BRIEF: Below are the records; extract from them the line containing "Write the bpy" to the line containing "return Vector(((x - CX)", both lines included, exactly and with no pictures.

START RECORDS SUPPLIED

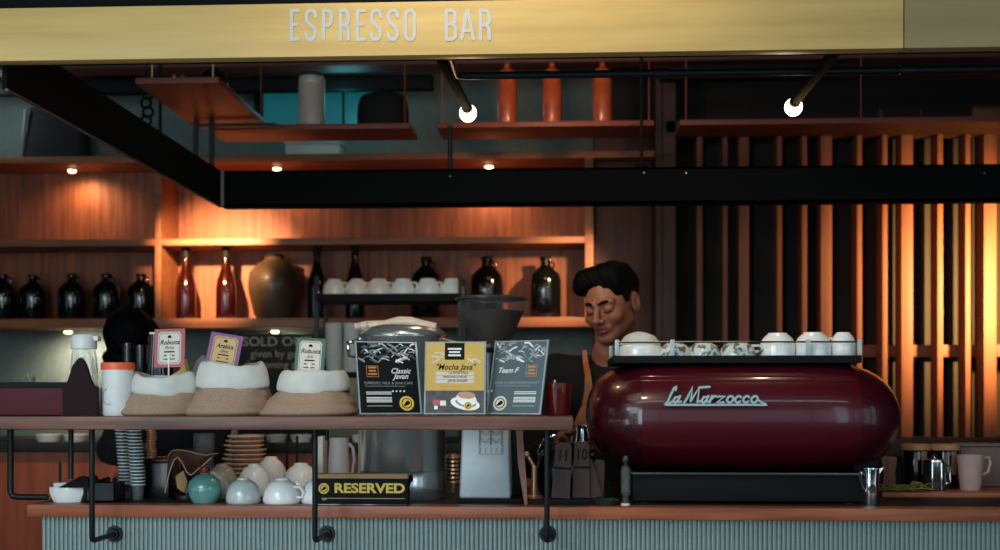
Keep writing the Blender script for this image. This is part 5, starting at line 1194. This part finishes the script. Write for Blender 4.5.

END RECORDS SUPPLIED
START RECORDS SUPPLIED

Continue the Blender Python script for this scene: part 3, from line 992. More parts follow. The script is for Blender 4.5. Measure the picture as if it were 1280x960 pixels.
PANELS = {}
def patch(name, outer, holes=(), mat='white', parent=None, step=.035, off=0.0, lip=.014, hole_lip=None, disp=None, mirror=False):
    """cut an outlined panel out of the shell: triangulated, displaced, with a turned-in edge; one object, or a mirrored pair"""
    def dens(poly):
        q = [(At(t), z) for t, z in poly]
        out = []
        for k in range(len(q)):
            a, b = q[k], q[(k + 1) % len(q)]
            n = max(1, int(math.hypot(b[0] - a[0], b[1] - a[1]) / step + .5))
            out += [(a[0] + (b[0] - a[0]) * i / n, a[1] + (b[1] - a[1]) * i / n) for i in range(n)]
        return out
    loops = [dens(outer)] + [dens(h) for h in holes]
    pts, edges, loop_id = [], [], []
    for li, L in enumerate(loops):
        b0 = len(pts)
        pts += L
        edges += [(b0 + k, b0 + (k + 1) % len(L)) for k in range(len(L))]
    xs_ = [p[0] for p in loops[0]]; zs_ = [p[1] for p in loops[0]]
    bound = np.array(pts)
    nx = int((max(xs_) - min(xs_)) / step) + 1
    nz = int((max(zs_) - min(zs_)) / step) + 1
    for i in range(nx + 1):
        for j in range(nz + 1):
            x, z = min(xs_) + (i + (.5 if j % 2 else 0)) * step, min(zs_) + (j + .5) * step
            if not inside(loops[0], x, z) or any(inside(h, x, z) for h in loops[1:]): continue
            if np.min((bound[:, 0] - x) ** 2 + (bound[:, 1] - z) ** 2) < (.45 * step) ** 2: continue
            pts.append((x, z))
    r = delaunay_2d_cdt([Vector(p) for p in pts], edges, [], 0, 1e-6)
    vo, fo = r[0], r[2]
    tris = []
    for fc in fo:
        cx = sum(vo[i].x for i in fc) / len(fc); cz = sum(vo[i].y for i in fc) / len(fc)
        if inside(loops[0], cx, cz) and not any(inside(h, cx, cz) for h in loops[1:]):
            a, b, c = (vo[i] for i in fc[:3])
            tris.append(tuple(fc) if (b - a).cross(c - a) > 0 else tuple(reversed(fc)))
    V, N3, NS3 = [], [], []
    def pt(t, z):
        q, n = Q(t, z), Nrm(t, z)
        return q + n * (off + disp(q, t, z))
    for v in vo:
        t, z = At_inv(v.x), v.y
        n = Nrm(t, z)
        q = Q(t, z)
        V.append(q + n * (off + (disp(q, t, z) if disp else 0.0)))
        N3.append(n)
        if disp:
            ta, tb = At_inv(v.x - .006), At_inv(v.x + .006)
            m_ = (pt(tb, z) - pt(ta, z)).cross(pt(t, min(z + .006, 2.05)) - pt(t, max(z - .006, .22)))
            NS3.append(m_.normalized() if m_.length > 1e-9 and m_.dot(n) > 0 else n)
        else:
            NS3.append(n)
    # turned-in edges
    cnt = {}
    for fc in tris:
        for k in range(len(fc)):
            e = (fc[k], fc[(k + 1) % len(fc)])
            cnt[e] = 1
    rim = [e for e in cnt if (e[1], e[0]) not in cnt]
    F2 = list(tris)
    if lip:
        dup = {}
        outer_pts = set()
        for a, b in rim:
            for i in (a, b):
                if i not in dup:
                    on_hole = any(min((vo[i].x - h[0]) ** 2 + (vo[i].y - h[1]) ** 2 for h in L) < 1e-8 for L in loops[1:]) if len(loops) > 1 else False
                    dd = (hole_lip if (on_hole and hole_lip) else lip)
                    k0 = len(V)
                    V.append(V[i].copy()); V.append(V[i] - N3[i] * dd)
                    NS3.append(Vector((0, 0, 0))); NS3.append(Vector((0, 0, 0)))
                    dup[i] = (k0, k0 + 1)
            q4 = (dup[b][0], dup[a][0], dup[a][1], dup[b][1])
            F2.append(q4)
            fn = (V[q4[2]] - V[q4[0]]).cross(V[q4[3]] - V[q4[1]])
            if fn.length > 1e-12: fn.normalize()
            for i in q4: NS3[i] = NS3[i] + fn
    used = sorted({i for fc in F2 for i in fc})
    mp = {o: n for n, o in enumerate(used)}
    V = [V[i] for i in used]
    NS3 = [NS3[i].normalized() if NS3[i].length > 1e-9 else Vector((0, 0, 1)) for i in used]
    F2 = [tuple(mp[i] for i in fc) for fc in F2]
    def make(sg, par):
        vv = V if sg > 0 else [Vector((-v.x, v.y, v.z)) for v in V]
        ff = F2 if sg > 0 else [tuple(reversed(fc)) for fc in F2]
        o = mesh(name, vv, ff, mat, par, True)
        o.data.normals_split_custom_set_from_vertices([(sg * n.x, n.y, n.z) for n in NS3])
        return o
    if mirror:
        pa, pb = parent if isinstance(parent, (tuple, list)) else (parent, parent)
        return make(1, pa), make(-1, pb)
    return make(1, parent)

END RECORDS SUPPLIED
START RECORDS SUPPLIED

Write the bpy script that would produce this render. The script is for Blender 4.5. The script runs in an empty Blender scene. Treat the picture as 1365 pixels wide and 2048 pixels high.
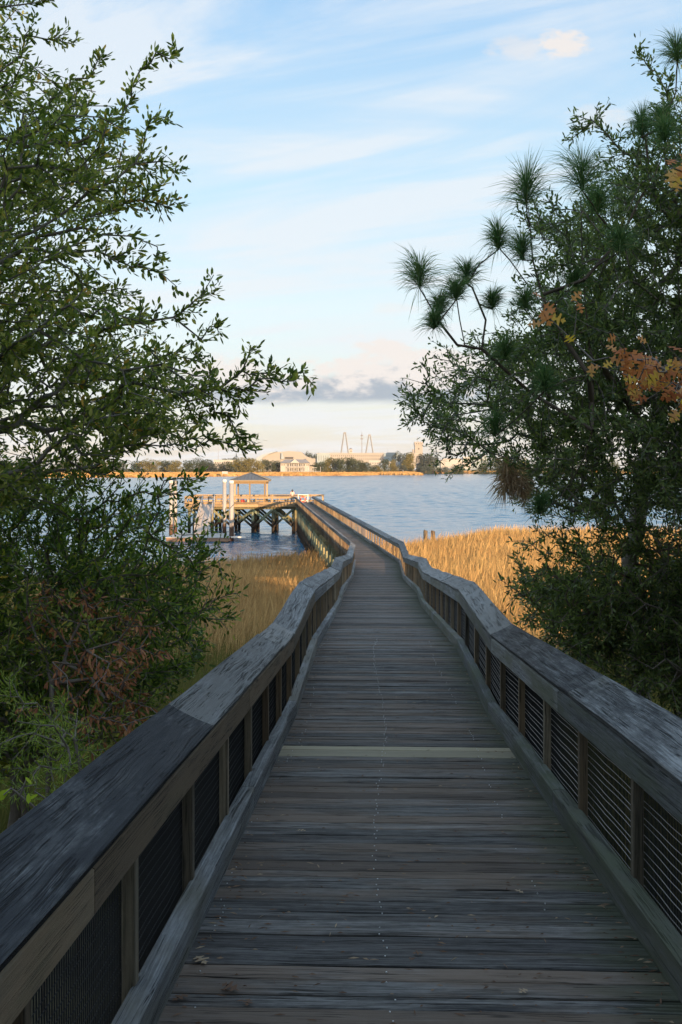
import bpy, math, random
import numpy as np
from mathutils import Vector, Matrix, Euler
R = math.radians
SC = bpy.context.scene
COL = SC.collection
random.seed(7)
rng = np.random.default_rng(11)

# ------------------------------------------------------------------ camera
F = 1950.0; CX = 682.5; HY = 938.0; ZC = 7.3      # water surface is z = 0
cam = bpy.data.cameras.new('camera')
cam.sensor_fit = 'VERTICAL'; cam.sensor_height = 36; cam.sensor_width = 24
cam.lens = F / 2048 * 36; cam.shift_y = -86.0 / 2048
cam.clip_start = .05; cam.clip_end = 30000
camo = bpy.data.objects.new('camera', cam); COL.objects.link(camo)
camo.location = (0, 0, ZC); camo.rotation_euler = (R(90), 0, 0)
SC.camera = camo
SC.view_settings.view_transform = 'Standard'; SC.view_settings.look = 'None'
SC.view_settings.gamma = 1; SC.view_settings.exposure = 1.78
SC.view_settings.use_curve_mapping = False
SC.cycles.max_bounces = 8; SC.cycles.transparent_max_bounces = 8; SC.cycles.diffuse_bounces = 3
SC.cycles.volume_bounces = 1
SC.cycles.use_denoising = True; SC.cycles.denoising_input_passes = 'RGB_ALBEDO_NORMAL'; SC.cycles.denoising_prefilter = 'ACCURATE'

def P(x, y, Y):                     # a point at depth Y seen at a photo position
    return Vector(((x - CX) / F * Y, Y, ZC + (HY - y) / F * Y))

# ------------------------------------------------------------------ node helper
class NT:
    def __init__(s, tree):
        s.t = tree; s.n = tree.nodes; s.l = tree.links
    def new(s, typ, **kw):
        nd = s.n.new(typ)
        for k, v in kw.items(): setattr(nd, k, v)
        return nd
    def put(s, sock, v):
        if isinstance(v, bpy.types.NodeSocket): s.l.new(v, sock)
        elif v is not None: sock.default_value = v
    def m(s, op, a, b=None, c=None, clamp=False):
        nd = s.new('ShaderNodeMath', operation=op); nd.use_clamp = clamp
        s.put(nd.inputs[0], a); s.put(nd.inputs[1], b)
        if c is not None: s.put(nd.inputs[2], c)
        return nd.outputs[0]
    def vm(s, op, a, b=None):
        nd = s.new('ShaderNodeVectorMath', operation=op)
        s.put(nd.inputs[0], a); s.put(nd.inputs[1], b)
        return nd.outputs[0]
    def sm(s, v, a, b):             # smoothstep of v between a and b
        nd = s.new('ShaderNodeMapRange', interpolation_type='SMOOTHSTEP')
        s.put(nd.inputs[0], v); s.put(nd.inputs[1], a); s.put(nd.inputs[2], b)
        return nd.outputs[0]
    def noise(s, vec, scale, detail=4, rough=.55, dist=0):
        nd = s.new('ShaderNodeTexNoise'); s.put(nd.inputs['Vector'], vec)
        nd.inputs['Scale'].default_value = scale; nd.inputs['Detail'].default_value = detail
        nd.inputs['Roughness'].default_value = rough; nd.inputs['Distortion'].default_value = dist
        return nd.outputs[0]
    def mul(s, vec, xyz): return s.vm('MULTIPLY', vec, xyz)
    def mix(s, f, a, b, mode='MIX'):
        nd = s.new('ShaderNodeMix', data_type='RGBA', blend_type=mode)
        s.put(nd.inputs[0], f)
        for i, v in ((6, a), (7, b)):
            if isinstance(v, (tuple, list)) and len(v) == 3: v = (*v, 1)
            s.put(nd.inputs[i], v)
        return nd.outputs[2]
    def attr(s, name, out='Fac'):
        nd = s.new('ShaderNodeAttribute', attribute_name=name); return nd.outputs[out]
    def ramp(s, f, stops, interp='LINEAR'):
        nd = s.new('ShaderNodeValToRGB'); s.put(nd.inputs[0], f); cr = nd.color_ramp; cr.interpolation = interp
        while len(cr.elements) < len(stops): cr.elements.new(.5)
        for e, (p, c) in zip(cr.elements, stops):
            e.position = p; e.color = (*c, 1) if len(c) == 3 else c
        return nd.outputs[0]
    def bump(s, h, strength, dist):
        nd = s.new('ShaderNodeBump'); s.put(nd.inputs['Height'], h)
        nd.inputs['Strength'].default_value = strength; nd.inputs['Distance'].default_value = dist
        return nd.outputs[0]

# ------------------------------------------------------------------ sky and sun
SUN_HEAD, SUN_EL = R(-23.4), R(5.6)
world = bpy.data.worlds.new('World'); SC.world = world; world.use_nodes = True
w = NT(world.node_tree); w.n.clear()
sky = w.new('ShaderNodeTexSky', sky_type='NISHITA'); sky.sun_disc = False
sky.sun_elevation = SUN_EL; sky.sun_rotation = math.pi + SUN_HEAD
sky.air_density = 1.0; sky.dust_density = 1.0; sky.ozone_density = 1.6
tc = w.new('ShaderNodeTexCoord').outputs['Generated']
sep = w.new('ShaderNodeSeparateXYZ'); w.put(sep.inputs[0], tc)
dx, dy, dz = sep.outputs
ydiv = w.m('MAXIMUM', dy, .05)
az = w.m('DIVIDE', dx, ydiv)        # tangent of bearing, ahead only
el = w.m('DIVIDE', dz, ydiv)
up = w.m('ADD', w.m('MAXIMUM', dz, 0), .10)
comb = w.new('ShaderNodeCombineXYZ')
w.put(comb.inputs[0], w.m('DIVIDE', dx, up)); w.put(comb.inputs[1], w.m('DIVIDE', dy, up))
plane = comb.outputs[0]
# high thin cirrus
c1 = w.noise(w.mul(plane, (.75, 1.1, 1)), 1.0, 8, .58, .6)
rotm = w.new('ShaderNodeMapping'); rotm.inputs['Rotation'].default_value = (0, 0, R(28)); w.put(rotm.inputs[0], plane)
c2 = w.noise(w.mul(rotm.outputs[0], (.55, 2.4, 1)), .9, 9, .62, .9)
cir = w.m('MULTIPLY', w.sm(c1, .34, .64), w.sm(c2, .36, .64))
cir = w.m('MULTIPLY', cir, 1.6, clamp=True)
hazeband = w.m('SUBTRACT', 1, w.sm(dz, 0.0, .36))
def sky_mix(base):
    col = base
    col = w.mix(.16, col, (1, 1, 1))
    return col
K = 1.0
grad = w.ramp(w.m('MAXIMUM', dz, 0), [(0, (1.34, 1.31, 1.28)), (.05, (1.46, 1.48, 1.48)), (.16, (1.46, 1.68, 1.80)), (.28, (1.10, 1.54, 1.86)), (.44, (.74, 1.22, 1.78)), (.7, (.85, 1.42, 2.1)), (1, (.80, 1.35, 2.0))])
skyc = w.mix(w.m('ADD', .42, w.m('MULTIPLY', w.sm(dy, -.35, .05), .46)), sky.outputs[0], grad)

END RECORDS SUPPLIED

PROBLEM SOLUTION:
Write the bpy script that would produce this render. The script is for Blender 4.5. The script runs in an empty Blender scene. Treat the picture as 1365 pixels wide and 2048 pixels high.
import bpy, math, random
import numpy as np
from mathutils import Vector, Matrix, Euler
R = math.radians
SC = bpy.context.scene
COL = SC.collection
random.seed(7)
rng = np.random.default_rng(11)

# ------------------------------------------------------------------ camera
F = 1950.0; CX = 682.5; HY = 938.0; ZC = 7.3      # water surface is z = 0
cam = bpy.data.cameras.new('camera')
cam.sensor_fit = 'VERTICAL'; cam.sensor_height = 36; cam.sensor_width = 24
cam.lens = F / 2048 * 36; cam.shift_y = -86.0 / 2048
cam.clip_start = .05; cam.clip_end = 30000
camo = bpy.data.objects.new('camera', cam); COL.objects.link(camo)
camo.location = (0, 0, ZC); camo.rotation_euler = (R(90), 0, 0)
SC.camera = camo
SC.view_settings.view_transform = 'Standard'; SC.view_settings.look = 'None'
SC.view_settings.gamma = 1; SC.view_settings.exposure = 1.78
SC.view_settings.use_curve_mapping = False
SC.cycles.max_bounces = 8; SC.cycles.transparent_max_bounces = 8; SC.cycles.diffuse_bounces = 3
SC.cycles.volume_bounces = 1
SC.cycles.use_denoising = True; SC.cycles.denoising_input_passes = 'RGB_ALBEDO_NORMAL'; SC.cycles.denoising_prefilter = 'ACCURATE'

def P(x, y, Y):                     # a point at depth Y seen at a photo position
    return Vector(((x - CX) / F * Y, Y, ZC + (HY - y) / F * Y))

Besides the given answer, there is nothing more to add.